First Principle: Security Groups (SGs) act as stateful virtual firewalls that control inbound and outbound network traffic to your application's compute resources, ensuring basic network isolation and security.

For developers deploying applications on EC2 instances or in a VPC environment, understanding Security Groups is fundamental for basic network security. Security Groups are associated with EC2 instances or Elastic Network Interfaces (ENIs).

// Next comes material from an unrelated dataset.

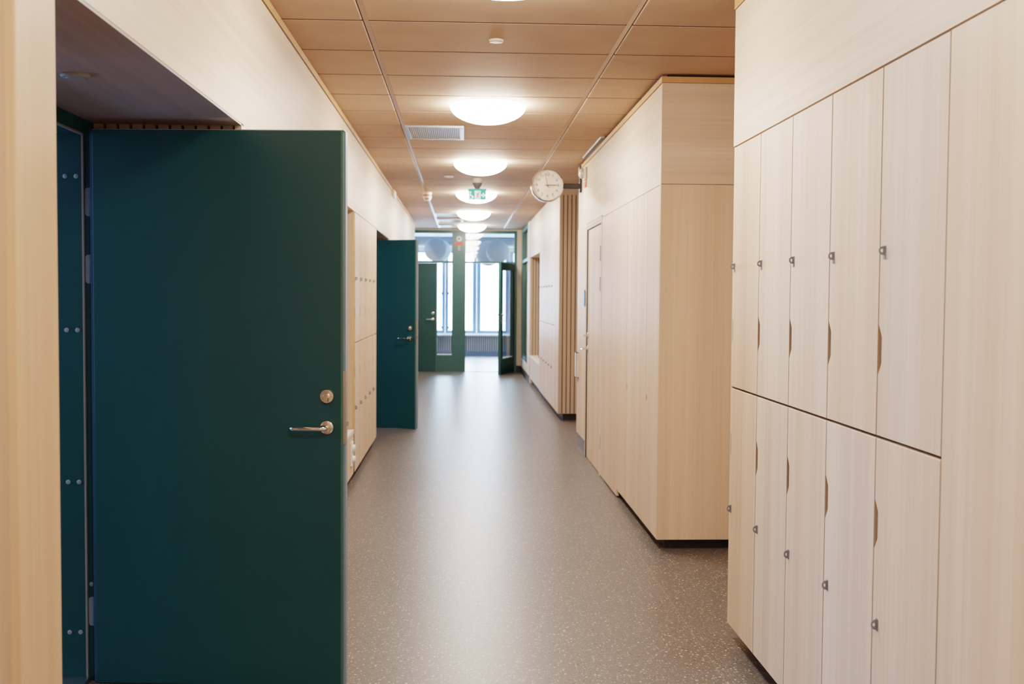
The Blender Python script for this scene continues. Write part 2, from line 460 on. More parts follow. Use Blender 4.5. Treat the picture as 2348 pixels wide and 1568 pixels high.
def make_locker(name, w, side, z0=.045, zm=1.030, z1=2.012, label='', cat='locker', group=None, depth=.45):
    """unit along local +y, face at local x = 0 and depth towards +x; side +1 puts the notch at y = w, -1 at y = 0"""
    t = thing(name, label, cat, group=group)
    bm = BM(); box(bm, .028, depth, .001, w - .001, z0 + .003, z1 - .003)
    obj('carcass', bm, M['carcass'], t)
    for (a, b, n0, n1, hz) in ((z0, zm - .004, .729, .861, .530), (zm + .004, z1, 1.197, 1.329, 1.526)):
        pts = door_outline(w, a, b, n0, n1)
        hy = w - .036
        if side < 0:
            pts = [(w - p, q) for p, q in pts]; hy = .036
        bm = BM(); prism(bm, pts, 'X', 0, .018)
        es = [e for e in bm.edges if all(abs(v.co.x) < 1e-6 for v in e.verts)]
        bmesh.ops.bevel(bm, geom=es, offset=.0012, segments=1, affect='EDGES')
        d = obj('locker_door', bm, M['ash_v'], t)
        d.data.materials.append(M['edge_shade'])  # upright edges browned: shade of gaps and notches painted into the colour
        for p in d.data.polygons:
            if abs(p.normal.y) > .6: p.material_index = 1
        # padlock hasp: a foot on the door and a D shaped eye standing out from it
        bm = BM()
        n = 10
        R0, r0 = (.0118, .0046) if hz > 1 else (.0138, .0048)
        f0, f1 = (.0128, .0225) if hz > 1 else (.0155, .0165)
        outer = [(-.001, hz + R0), (-.006, hz + R0)] + [(-.006 - .0115 * math.sin(PI * k / n), hz + R0 * math.cos(PI * k / n)) for k in range(1, n)] + [(-.006, hz - R0), (-.001, hz - R0)]
        cxh = -.0085
        # ring of quads between outer outline and the round hole
        m_ = len(outer)
        inner = []
        for (px, pz) in outer:
            a_ = math.atan2(pz - hz, px - cxh)
            inner.append((cxh + r0 * math.cos(a_), hz + r0 * math.sin(a_)))
        for yy in (hy - .001, hy + .001):
            vo = [bm.verts.new((p[0], yy, p[1])) for p in outer]; vi = [bm.verts.new((p[0], yy, p[1])) for p in inner]
            for k in range(m_):
                j = (k + 1) % m_
                bm.faces.new((vo[k], vo[j], vi[j], vi[k]))
        bm.verts.ensure_lookup_table()
        for k in range(m_):
            j = (k + 1) % m_
            bm.faces.new((bm.verts[k], bm.verts[j], bm.verts[2 * m_ + j], bm.verts[2 * m_ + k]))
            bm.faces.new((bm.verts[m_ + k], bm.verts[m_ + j], bm.verts[3 * m_ + j], bm.verts[3 * m_ + k]))
        bmesh.ops.recalc_face_normals(bm, faces=bm.faces)
        box(bm, -.0022, .0002, hy - .007, hy + .007, hz - f1, hz + f0)
        obj('hasp', bm, M['hasp'], d)
    return t

ordinal = ['first', 'second', 'third', 'fourth', 'fifth', 'sixth']
# near right bank: five units, first one at the far end
near = [4.42, 4.02, 3.628, 3.237, 2.842, 2.447]
near_labels = ['tall two-door wood locker at the far end of the near right row', 'second locker from the far end of the near right row',
               'middle one of the five near right lockers', 'second locker from the wide plain panel, near right row',
               'nearest large wood locker, right beside the wide plain panel']
proto = None
for k in range(5):
    w = near[k] - near[k + 1]
    t = make_locker('locker', w, +1, label=near_labels[k], group='lockers in the near right row')
    t.location = (XR, near[k + 1], 0)
# left bank: five units, notch on the near edge; built as mirror (face towards +x)
LB = [8.335 + .414 * k for k in range(6)]
left_labels = ['left wall locker next to the white bench', 'second left wall locker from the white bench', 'middle one of the five left wall lockers',
               'left wall locker second from the dark niche', 'left wall locker at the edge of the second door niche']
proto = None
for k in range(5):
    if proto is None:
        proto = t = make_locker('locker', .414, +1, z0=.036, z1=2.03, depth=.4)
    else:
        t = copy_tree(proto)
    # turned half round: local +y runs towards the camera, so the notch sits on the near edge
    t.location = (XL, LB[k + 1], 0); t.rotation_euler = (0, 0, PI)
    tag(t, left_labels[k], 'locker', 'lockers in the left row')
# far right bank: six units
FB = [15.46 - .43 * k for k in range(7)]
far_labels = ['far right locker next to the bench alcove', 'second far right locker from the bench alcove', 'third far right locker from the bench alcove',
              'fourth far right locker from the bench alcove', 'fifth far right locker from the bench alcove', 'far right locker closest to the slatted end']
proto = None
for k in range(6):
    if proto is None:
        proto = t = make_locker('locker', .43, +1, z0=.05, z1=2.025, zm=1.05, depth=.4)
    else:
        t = copy_tree(proto)
    t.location = (XM, FB[k + 1], 0)
    tag(t, far_labels[k], 'locker', 'lockers in the far right row')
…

Key Characteristics of Security Groups (SGs):
  • Instance-Level: Applies to individual EC2 instances or ENIs.
  • Stateful: If you allow inbound traffic (e.g., HTTP on port 80), return outbound traffic is automatically allowed for the same connection.
  • Allow-Only: You define only allow rules. All other traffic is implicitly denied.
  • Rules: Define inbound and outbound rules based on protocol (TCP, UDP, ICMP), port range, and source/destination IP address or other Security Groups.
  • Least Privilege: Best practice is to open only the ports and protocols absolutely necessary for your application.

Scenario: You're deploying a web application on EC2 instances in a public subnet. You need to ensure that only web traffic (HTTP on port 80 and HTTPS on port 443) from the internet can reach your web servers, and that your web servers can only make outbound connections to your backend application servers.

Reflection Question: How would you configure Security Groups (SGs) for your web servers and application servers to control inbound and outbound network traffic, ensuring basic network isolation and security for your application's compute resources?